** START RECORDS FOR PROCESSING **

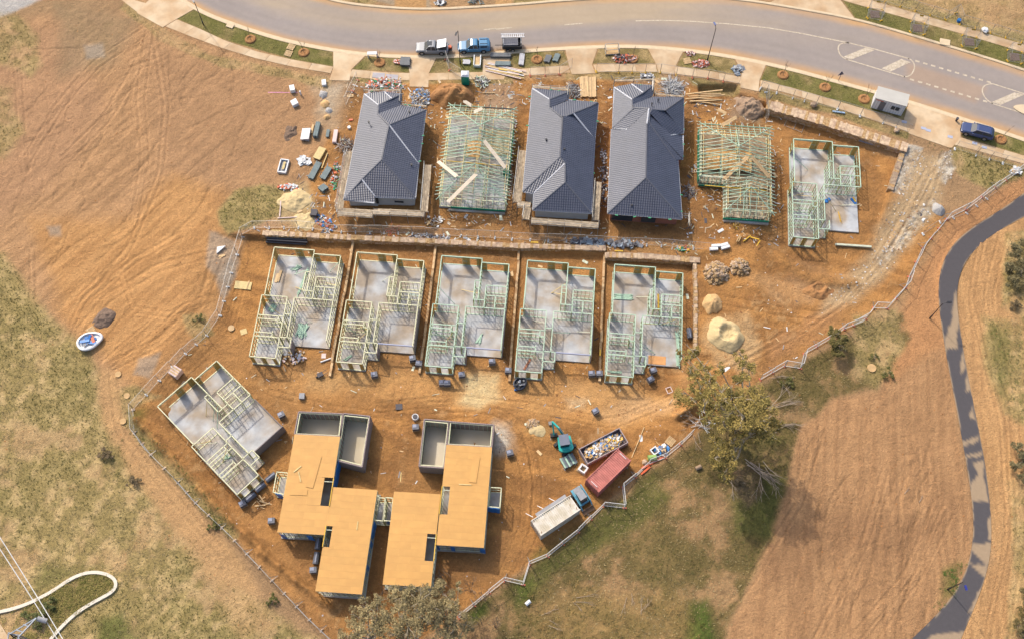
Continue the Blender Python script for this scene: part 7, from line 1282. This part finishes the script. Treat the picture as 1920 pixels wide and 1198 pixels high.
# ------------------------------------------------------------------ trees and bushes
def leaf_mat(n): return attr_mat(n, .7, (), ())
M_leaf = leaf_mat('eucalypt_leaf')
def crown(name, parent, centers, nleaf, size, cA, cB, rel0, droop=.35, sub=9):
    V_ = []; Cc = []
    for (cx, cy, cz, rr) in centers:
        nn = int(nleaf * rr * rr); ns = max(3, int(sub * rr)); sp = rng.normal(0, 1, (ns, 3)); sp /= np.linalg.norm(sp, axis=1)[:, None]; sp = sp * (rr * rng.uniform(.35, 1., (ns, 1))) * np.array([1, 1, .7]) + np.array([cx, cy, cz]); k = rng.integers(0, ns, nn)
        d = rng.normal(0, 1, (nn, 3)); d /= np.linalg.norm(d, axis=1)[:, None]; P = sp[k] + d * (rng.random((nn, 1)) ** .5) * rr * .34 * np.array([1, 1, .75]); tone = rng.uniform(0, 1, ns)[k]
        a = rng.uniform(0, 2 * PI, nn); t1 = np.stack([np.cos(a), np.sin(a), rng.uniform(-1., .3, nn) * droop * 2], 1); t2 = np.stack([-np.sin(a), np.cos(a), rng.uniform(-.6, .6, nn)], 1); s = size * rng.uniform(.6, 1.4, (nn, 1)); w2 = s * .38
        V_.append(np.stack([P - t1 * s * .5, P + t2 * w2 * .5, P + t1 * s * .5, P - t2 * w2 * .5], 1).reshape(-1, 3)); c_ = np.array(cA) * (1 - tone[:, None]) + np.array(cB) * tone[:, None]; Cc.append(np.repeat(c_ * rng.uniform(.6, 1.25, (nn, 1)), 4, 0))
    Vv = np.concatenate(V_) - np.array(rel0); F = np.arange(len(Vv)).reshape(-1, 4); me = np_mesh(name, Vv, F, M_leaf); set_col(me, np.clip(np.concatenate(Cc), 0, .8)); o = bpy.data.objects.new(name, me); link(o, parent); return o
def tree(name, label, base, clumps, nleaf, size, cA, cB, group=None, trunk_r=.35, split=2.2, cat='tree', droop=.35, twigs=True, mb_m=None):
    b = Vector(place(base)); r = thing(name, label, cat, b, 0, group); cs = []
    for (x, y, z, rr) in clumps: X, Y = W(x, y, z + b.z); cs.append((X, Y, z + b.z, rr))
    crown('crown', r, cs, nleaf, size, cA, cB, b, droop); mb = MB(); T0 = Vector((0, 0, split)); mb.tube((0, 0, -.2), T0, trunk_r, trunk_r * .8, n=8)
    for c_ in cs:
        e = Vector(c_[:3]) - b; m1 = T0 + (e - T0) * .5 + Vector((random.uniform(-.5, .5), random.uniform(-.5, .5), .6)); k = trunk_r * (.28 + .12 * c_[3]); mb.tube(T0 - Vector((0, 0, .3)), m1, k, k * .7, n=6).tube(m1, e, k * .7, k * .3, n=5)
        for i in range(3): branch(mb, e, Vector((random.uniform(-1, 1), random.uniform(-1, 1), random.uniform(-.1, .8))).normalized(), c_[3] * .6, k * .3, 1, .8)
    mb.build('trunk', mb_m or M_bark, r); return r
EA, EB = C(124, 114, 60), C(186, 160, 88)
big = [(1296, 655, 7, 1.1), (1290, 672, 7, 1.0), (1318, 690, 8, 1.3), (1300, 705, 8.5, 1.3), (1330, 715, 9, 1.5), (1292, 742, 8.5, 1.9), (1312, 735, 9.5, 1.6), (1392, 668, 9, 1.1), (1404, 690, 9, 1.3), (1390, 712, 9.5, 1.4), (1345, 745, 11, 2.0), (1320, 768, 10, 1.7), (1372, 745, 11, 1.8), (1400, 748, 11, 2.0), (1424, 742, 10.5, 1.8), (1430, 765, 11, 2.0), (1395, 780, 12, 2.3), (1418, 790, 11, 2.1), (1436, 808, 10, 1.9), (1405, 815, 10.5, 1.9), (1362, 785, 11, 1.8), (1340, 785, 10, 1.4), (1345, 835, 8.5, 1.5), (1362, 850, 8.5, 1.7), (1340, 858, 8, 1.2), (1366, 875, 7.5, 1.4), (1356, 890, 7, 1.0), (1455, 795, 8, 1.2), (1380, 820, 9, 1.2), (1350, 690, 8, .9), (1275, 660, 6, .7)]
tree('gum_tree', 'big olive green gum tree over the fence right of the skip', (1385, 835), big, 215, .28, EA, EB, None, .42, 3)
BA, BB = C(138, 124, 86), C(184, 164, 116)
def scatter_clumps(n, x0, x1, y0, y1, z0, z1, r0, r1): return [(random.uniform(x0, x1), random.uniform(y0, y1), random.uniform(z0, z1), random.uniform(r0, r1)) for _ in range(n)]
tree('wattle_tree', 'grey olive tree at the bottom edge, left part of the thicket', (700, 1200), [(672, 1158, 5, 1.5), (690, 1140, 6, 1.4), (708, 1150, 6.5, 1.7), (662, 1182, 5, 1.6), (700, 1180, 6, 1.8), (728, 1165, 6.5, 1.5), (650, 1200, 4, 1.3), (715, 1125, 6, 1.0)], 250, .25, BA, BB, 'thicket trees at the bottom edge', .25, 1.6)
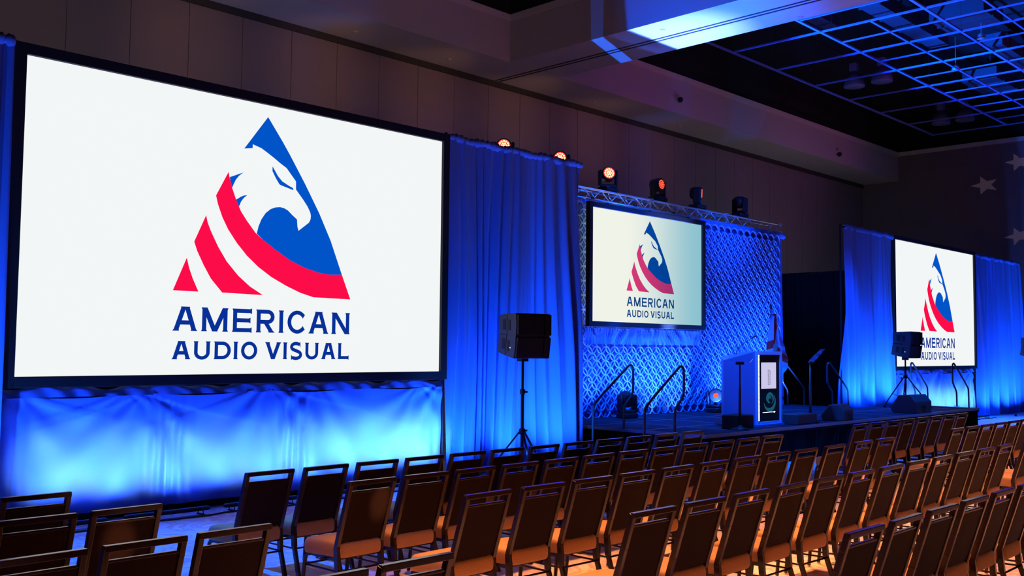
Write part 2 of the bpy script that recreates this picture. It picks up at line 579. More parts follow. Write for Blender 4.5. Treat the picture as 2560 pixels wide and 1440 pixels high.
camera_dome(23.1, 9.07, 'small black security camera on the purple coffer face, nearer the beam')
camera_dome(32.9, 8.97, 'small black security camera on the purple coffer face, near the far wall')
for i, (x, y) in enumerate([(9.5, 16.9), (12.5, 16.9), (15.2, 16.9), (17.9, 15.0), (16.8, 12.0), (18.0, 9.5), (20.5, 16.9), (24.5, 16.9), (29.0, 16.9)]):
    o = MB().lathe([(0.06, 0.0), (0.055, -0.012), (0.02, -0.016), (0.015, -0.03)], 12).build('ceiling_sprinkler', M_plaster, None, smooth=True, loc=(x, y, ZS))
    tag(o, 'tiny round white sprinkler head flush in the plaster soffit', 'sprinkler', 'sprinkler heads in the plaster soffit')


# ------------------------------------------------------------------ drapes
def fold_fn(seed, n, warp):
    rnd = random.Random(seed)
    comps = [(n * rnd.uniform(0.85, 1.15), rnd.uniform(0, 6.28), 1.0),
             (n * rnd.uniform(1.5, 1.9), rnd.uniform(0, 6.28), 0.50),
             (n * rnd.uniform(0.35, 0.5), rnd.uniform(0, 6.28), 0.9),
             (n * rnd.uniform(2.6, 3.2), rnd.uniform(0, 6.28), 0.26),
             (n * rnd.uniform(3.8, 4.4), rnd.uniform(0, 6.28), 0.10)]
    w1, w2 = rnd.uniform(0, 6.28), rnd.uniform(0, 6.28)

    def f(u, t):
        # u along the drape in metres, t = 0 at the top .. 1 at the floor
        u = u + warp * (0.16 * math.sin(1.9 * u + w1 + 1.6 * t) + 0.05 * math.sin(4.7 * u + w2 - 2.3 * t))
        s = 0
        for k, p, a in comps:
            c = math.cos(k * u + p + 0.35 * math.sin(2.2 * t + p))
            s += a * (1 - abs(c)) ** 0.8 * 1.6 if k == comps[0][0] else a * c
        return s
    return f


def drape_mesh(x0, x1, y, z0, z1, seed, n=16, amp=0.05, top=0.35, step=0.016, rows=46, flare=0.0, m=None, warp=1.0):
    f = fold_fn(seed, n, warp)
    mb = m or MB()
    nx = int((x1 - x0) / step) + 1
    vs, fs = [], []
    for j in range(rows + 1):
        t = j / rows
        z = z1 + (z0 - z1) * t
        a = amp * (top + (1 - top) * min(1, t * 1.6))
        for i in range(nx + 1):
            u = (x1 - x0) * i / nx
            fx = (i / nx - 0.5) * 2 * flare * t * t
            vs.append((x0 + u + fx, y + a * (f(u, t) - 0.9), z))
    for j in range(rows):
        for i in range(nx):
            k = j * (nx + 1) + i
            fs.append((k, k + nx + 1, k + nx + 2, k + 1))
    return mb.add(vs, fs)


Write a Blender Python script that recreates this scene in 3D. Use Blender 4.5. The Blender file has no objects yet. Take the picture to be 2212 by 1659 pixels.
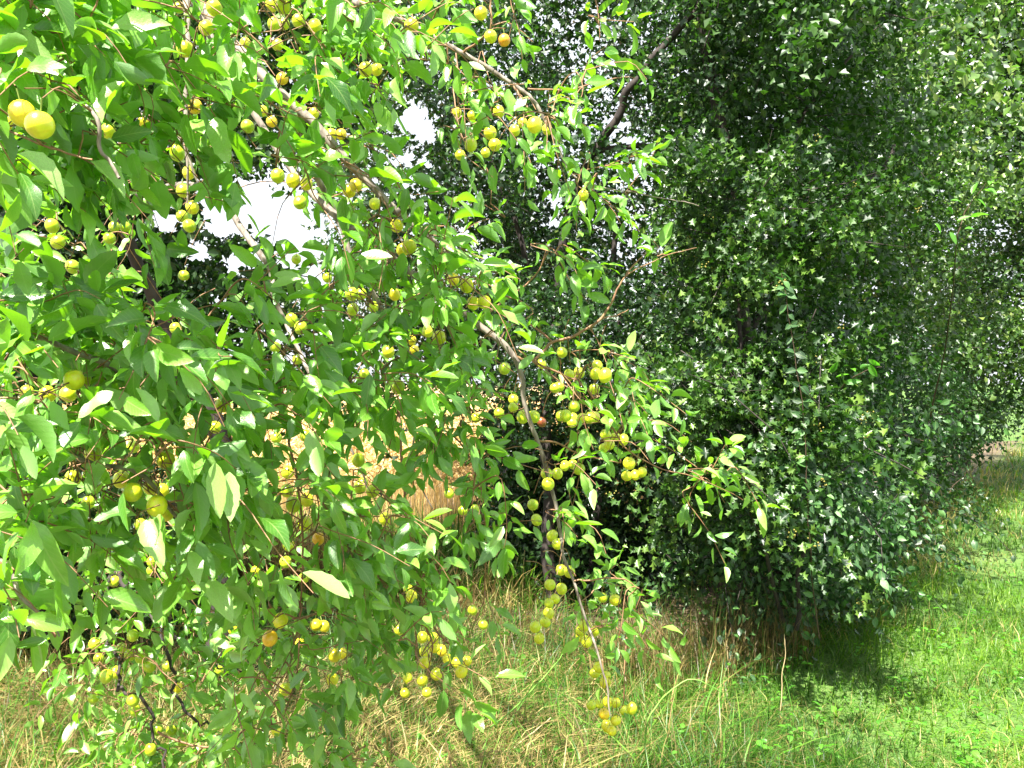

** END RECORDS FOR PROCESSING **

(REQUIREMENTS):
The lines to quote run from the one containing "Write part 2" to the one containing "tag(o, 'tiny round". Quote them exactly, with both of those lines, and nothing else.

(EXERCISE RESULT):
Write part 2 of the bpy script that recreates this picture. It picks up at line 579. More parts follow. Write for Blender 4.5. Treat the picture as 2560 pixels wide and 1440 pixels high.
camera_dome(23.1, 9.07, 'small black security camera on the purple coffer face, nearer the beam')
camera_dome(32.9, 8.97, 'small black security camera on the purple coffer face, near the far wall')
for i, (x, y) in enumerate([(9.5, 16.9), (12.5, 16.9), (15.2, 16.9), (17.9, 15.0), (16.8, 12.0), (18.0, 9.5), (20.5, 16.9), (24.5, 16.9), (29.0, 16.9)]):
    o = MB().lathe([(0.06, 0.0), (0.055, -0.012), (0.02, -0.016), (0.015, -0.03)], 12).build('ceiling_sprinkler', M_plaster, None, smooth=True, loc=(x, y, ZS))
    tag(o, 'tiny round white sprinkler head flush in the plaster soffit', 'sprinkler', 'sprinkler heads in the plaster soffit')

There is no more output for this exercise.